Making his second start of the season in place of an injured Blake Barnett, redshirt sophomore Chris Oladokun opened the game with a 22-yard scramble before the Bulls were forced to punt.
Oladokun completed seven of 12 passes for 77 yards, tossing an interception and USF’s lone touchdown pass late in the third quarter after re-entering the game as part of a questionable quarterback carousel.
“I just think my coaches felt like that (putting in Kean) was the best decision to make at that time,” Oladokun said. “And I fully support it. I’m a team player, so whatever we’ve got to do to win the ball game is what we’ve got to do.”
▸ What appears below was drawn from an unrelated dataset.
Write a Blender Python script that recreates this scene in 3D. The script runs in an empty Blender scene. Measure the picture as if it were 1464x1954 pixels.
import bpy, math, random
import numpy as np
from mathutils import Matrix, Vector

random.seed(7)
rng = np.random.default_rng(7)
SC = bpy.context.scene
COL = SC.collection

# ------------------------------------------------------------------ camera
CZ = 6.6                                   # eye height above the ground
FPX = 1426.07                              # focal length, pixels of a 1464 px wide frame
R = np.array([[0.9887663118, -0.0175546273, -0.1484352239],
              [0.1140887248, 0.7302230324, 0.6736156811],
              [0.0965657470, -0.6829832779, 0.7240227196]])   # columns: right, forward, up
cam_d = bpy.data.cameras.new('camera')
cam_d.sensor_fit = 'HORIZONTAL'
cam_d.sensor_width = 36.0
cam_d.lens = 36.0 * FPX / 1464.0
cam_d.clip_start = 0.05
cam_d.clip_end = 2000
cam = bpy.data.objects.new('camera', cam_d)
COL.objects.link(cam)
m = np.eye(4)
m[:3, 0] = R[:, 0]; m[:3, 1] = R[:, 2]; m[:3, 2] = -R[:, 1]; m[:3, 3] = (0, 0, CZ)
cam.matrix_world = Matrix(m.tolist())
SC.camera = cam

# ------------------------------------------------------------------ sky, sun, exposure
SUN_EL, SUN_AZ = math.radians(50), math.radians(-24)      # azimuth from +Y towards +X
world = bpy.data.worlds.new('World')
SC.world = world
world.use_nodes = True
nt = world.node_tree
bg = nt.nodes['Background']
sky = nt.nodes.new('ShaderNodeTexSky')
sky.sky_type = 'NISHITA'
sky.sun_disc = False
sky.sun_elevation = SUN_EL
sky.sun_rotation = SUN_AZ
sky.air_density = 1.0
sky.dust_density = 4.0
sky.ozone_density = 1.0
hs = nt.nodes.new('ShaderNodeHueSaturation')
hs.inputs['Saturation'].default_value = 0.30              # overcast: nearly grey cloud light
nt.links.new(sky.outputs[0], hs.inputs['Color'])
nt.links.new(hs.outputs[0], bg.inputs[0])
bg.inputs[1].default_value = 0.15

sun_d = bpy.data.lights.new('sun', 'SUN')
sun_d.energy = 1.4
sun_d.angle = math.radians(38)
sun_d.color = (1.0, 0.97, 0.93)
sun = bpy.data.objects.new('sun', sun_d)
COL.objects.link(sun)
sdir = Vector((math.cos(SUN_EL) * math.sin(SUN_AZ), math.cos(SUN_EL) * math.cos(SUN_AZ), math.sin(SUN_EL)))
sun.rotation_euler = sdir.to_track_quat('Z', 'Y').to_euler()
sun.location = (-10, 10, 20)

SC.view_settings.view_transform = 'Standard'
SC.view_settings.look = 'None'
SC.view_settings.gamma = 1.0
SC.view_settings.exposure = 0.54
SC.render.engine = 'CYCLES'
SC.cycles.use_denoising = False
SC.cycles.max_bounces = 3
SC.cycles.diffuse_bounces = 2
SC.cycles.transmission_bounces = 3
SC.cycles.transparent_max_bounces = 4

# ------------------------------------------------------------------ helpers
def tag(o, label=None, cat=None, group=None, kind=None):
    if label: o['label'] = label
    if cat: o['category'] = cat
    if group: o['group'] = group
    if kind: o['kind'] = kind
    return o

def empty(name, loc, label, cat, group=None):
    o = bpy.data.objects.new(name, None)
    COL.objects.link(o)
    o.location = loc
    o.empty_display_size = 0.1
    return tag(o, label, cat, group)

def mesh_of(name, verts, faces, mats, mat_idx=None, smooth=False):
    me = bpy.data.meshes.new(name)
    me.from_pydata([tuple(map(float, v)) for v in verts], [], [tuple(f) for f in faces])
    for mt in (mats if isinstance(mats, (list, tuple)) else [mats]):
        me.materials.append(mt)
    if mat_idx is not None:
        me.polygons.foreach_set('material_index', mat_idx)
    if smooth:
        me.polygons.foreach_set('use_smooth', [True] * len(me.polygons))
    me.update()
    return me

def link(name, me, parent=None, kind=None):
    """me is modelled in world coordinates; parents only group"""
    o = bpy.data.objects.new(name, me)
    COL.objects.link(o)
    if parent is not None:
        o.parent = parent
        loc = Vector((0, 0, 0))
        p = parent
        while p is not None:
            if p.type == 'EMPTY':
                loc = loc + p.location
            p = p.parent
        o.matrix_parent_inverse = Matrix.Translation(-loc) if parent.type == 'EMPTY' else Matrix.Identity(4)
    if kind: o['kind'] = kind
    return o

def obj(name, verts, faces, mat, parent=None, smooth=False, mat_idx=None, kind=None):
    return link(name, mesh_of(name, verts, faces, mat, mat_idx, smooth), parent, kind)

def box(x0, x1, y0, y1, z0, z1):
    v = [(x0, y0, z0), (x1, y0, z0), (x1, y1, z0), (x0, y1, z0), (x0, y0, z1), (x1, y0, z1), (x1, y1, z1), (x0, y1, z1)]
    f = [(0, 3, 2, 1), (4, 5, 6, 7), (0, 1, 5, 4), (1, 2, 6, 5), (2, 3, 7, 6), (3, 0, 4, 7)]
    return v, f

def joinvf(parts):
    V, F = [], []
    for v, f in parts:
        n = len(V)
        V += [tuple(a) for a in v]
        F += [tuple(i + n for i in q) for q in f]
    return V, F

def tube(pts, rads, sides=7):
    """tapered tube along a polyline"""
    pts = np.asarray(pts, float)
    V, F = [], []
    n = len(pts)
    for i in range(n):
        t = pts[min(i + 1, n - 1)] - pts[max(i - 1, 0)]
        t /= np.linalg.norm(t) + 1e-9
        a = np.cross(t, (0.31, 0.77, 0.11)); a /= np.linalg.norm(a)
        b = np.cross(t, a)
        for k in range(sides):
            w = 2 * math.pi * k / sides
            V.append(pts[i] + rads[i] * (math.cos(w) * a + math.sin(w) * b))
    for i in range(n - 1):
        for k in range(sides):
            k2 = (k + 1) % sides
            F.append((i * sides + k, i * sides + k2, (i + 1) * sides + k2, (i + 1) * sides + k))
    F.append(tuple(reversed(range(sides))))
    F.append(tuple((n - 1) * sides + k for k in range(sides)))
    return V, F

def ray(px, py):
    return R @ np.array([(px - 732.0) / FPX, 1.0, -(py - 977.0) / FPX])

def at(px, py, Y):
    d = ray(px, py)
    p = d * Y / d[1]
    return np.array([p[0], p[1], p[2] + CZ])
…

Kean played the majority of the second and third quarters, completing eight of 17 attempts for 36 yards.
“Both of them were gonna play, so it was just a judgment call of who was gonna go in,” Strong added. “Chris started off and Brett came in. … Both of those guys have played and they practiced so they were gonna be given that opportunity.”
With the game still scoreless, redshirt freshman Nick Roberts intercepted Knights quarterback McKenzie Milton and returned it to the UCF 12-yard line where the offense stalled on four consecutive handoffs.
“I think they were pressed up on us on the outside,” Strong said when asked about the play-calling. “So we felt like if we could just move them off the line of scrimmage we had a chance to go get the first down.”
The Knights (11-0, 8-0 AAC) responded immediately, putting together a 97-yard scoring drive, their longest of the season to grab a 7-0 lead in the final minute of the first quarter.
Milton later suffered a gruesome, gut-wrenching leg injury early in the second quarter and was carted off the field after a lengthy delay.
Great respect for a great player. Our sincerest wishes for all the best for McKenzie Milton.
— USF Football (@USFFootball) November 23, 2018
Trailing 17-3 in the third quarter, Oladokun found freshman running back Johnny Ford over the middle for a 34-yard touchdown to trim the deficit to 17-10.
Along with hauling in his first career touchdown reception, Ford rushed for a team-high 120 yards on 16 carries.
“A lot of people weren’t focused...it’s on the players,” Ford said. “There are too many fingers being pointed, too many things being said.”
Down 24-10 with 10 minutes to play and facing a fourth and one from their own 43-yard line, Strong and company pulled out the most puzzling move of all by punting it away to the Knights... who found the end zone on a 31-yard Greg McCrae touchdown run just 53 seconds later to seal the game away.
“We weren’t moving the football,” Strong said when asked about the decision, “So I didn’t go for it again on fourth down.”
The Bulls (7-5, 3-5 AAC) defense allowed 558 yards of total offense to a mostly Milton-less squad, including 391 on the ground as the Knights went on to score 21 unanswered for a second straight War on I-4 victory.
“We have to re-evaluate,” Strong added. “That team right now is better than us and we’ve got a ways to go before we can catch them.”
USF will find out its bowl game fate in the coming weeks.
Notables:
- Junior wide receiver Darnell Salomon did not play due to a coach’s decision.
- Tight end Mitchell Wilcox needs six more to match the USF record of 75 set by Sean Price (2012-15).